§ Task directions
Nothing but the lines from the top of the data to the line holding "1.0, 'y').build('bent_lip', M['c_dark_seam_metal'], TR)" should be printed, word for word and both ends included; leave the pictures out.

§ Collected material
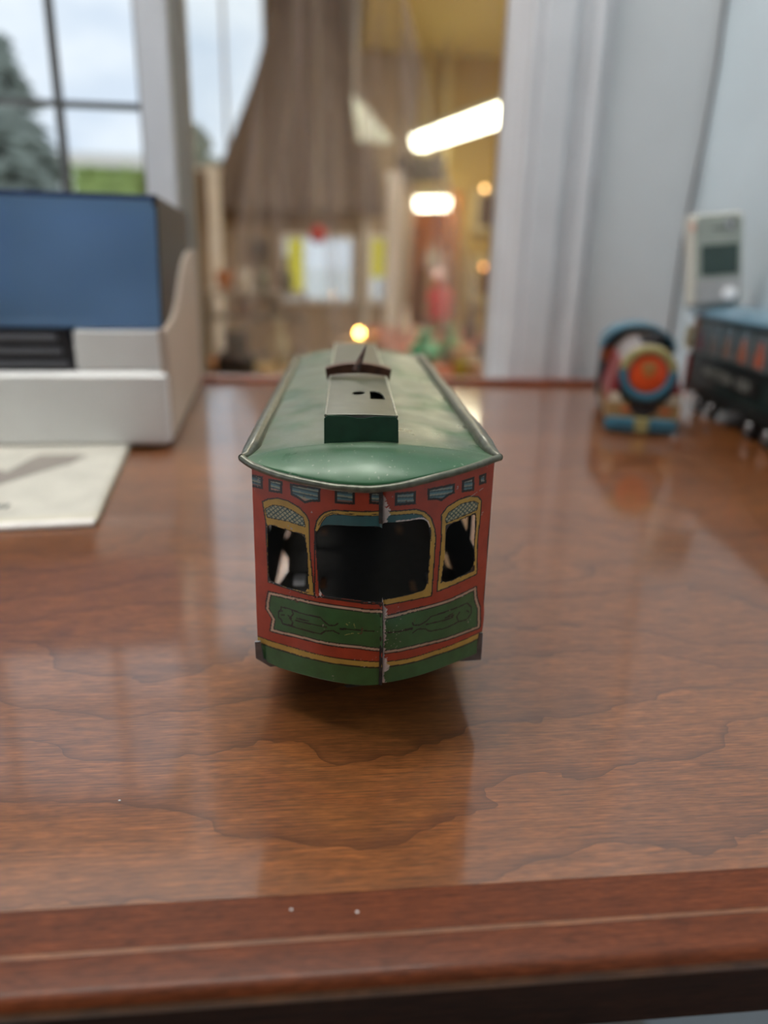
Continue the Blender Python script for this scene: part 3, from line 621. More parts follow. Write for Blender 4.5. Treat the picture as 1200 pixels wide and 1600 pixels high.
def wheel(parent, x, y, r, wd, m, hubm, name='wheel', k=.001):
    o = MB(k).lathe([(0, -wd / 2), (r * .3, -wd / 2), (r * .35, -wd / 4), (r * .75, -wd / 4), (r * .82, -wd / 2), (r, -wd / 2), (r, wd / 2), (r * .82, wd / 2), (r * .75, wd / 4), (r * .35, wd / 4), (r * .3, wd / 2), (0, wd / 2)], (0, 0, 0), 'x', 22).build(name, m, parent, smooth=40)
    o.location = (x * k, y * k, r * k); return o
for y in (62, 174):
    MB(.001).tube([(-27, y, 9.5), (27, y, 9.5)], 1.1, 8).build('axle', M['steel'], TR)
    for x in (-23, 23): wheel(TR, x, y, 9.5, 4, M['steel'], None)
# grey tin tabs at the lower corners
b = MB(.001); b.prism([(-32.6, 20.6), (-31.0, 20.9), (-30.2, 15.2), (-26.6, 13.6), (-26.4, 12.9), (-28.4, 12.6), (-32.4, 15.4)], 12.6, 13.3, 'y'); tb = b.build('corner_tab', M['steel'], TR, bevel=.0002)
b = MB(.001); b.prism([(24.2, 17.0), (30.2, 17.4), (30.8, 22.5), (31.9, 22.7), (32.0, 13.9), (26.0, 13.4), (24.0, 14.6)], 14.0, 14.7, 'y'); b.build('corner_tab', M['steel'], TR, bevel=.0002)
MB(.001).prism([(-7.5, 14.0), (1.8, 14.9), (2.6, 15.4), (2.2, 14.4), (-6.8, 13.4)], .6, 1.0, 'y').build('bent_lip', M['c_dark_seam_metal'], TR)

# ================================================================== DESKTOP MACHINE
MC = thing('desktop_machine', 'white desktop machine with tinted blue lid and black ribbed grip', 'machine', (-.0905, .486, 0), 3.6)
M['shellw'] = mat('white_plastic', srgb(240, 240, 238), .42, var=.04, scale=30)
M['shellc'] = mat('shaded_cream_plastic', srgb(196, 178, 162), .5, var=.06, scale=30)  # cream darkened: shade on the machine's side put into the colour
M['smoke'] = mat('smoked_acrylic', (.030, .032, .040), .38, var=.1, spec=.12)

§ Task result
Continue the Blender Python script for this scene: part 3, from line 621. More parts follow. Write for Blender 4.5. Treat the picture as 1200 pixels wide and 1600 pixels high.
def wheel(parent, x, y, r, wd, m, hubm, name='wheel', k=.001):
    o = MB(k).lathe([(0, -wd / 2), (r * .3, -wd / 2), (r * .35, -wd / 4), (r * .75, -wd / 4), (r * .82, -wd / 2), (r, -wd / 2), (r, wd / 2), (r * .82, wd / 2), (r * .75, wd / 4), (r * .35, wd / 4), (r * .3, wd / 2), (0, wd / 2)], (0, 0, 0), 'x', 22).build(name, m, parent, smooth=40)
    o.location = (x * k, y * k, r * k); return o
for y in (62, 174):
    MB(.001).tube([(-27, y, 9.5), (27, y, 9.5)], 1.1, 8).build('axle', M['steel'], TR)
    for x in (-23, 23): wheel(TR, x, y, 9.5, 4, M['steel'], None)
# grey tin tabs at the lower corners
b = MB(.001); b.prism([(-32.6, 20.6), (-31.0, 20.9), (-30.2, 15.2), (-26.6, 13.6), (-26.4, 12.9), (-28.4, 12.6), (-32.4, 15.4)], 12.6, 13.3, 'y'); tb = b.build('corner_tab', M['steel'], TR, bevel=.0002)
b = MB(.001); b.prism([(24.2, 17.0), (30.2, 17.4), (30.8, 22.5), (31.9, 22.7), (32.0, 13.9), (26.0, 13.4), (24.0, 14.6)], 14.0, 14.7, 'y'); b.build('corner_tab', M['steel'], TR, bevel=.0002)
MB(.001).prism([(-7.5, 14.0), (1.8, 14.9), (2.6, 15.4), (2.2, 14.4), (-6.8, 13.4)], .6, 1.0, 'y').build('bent_lip', M['c_dark_seam_metal'], TR)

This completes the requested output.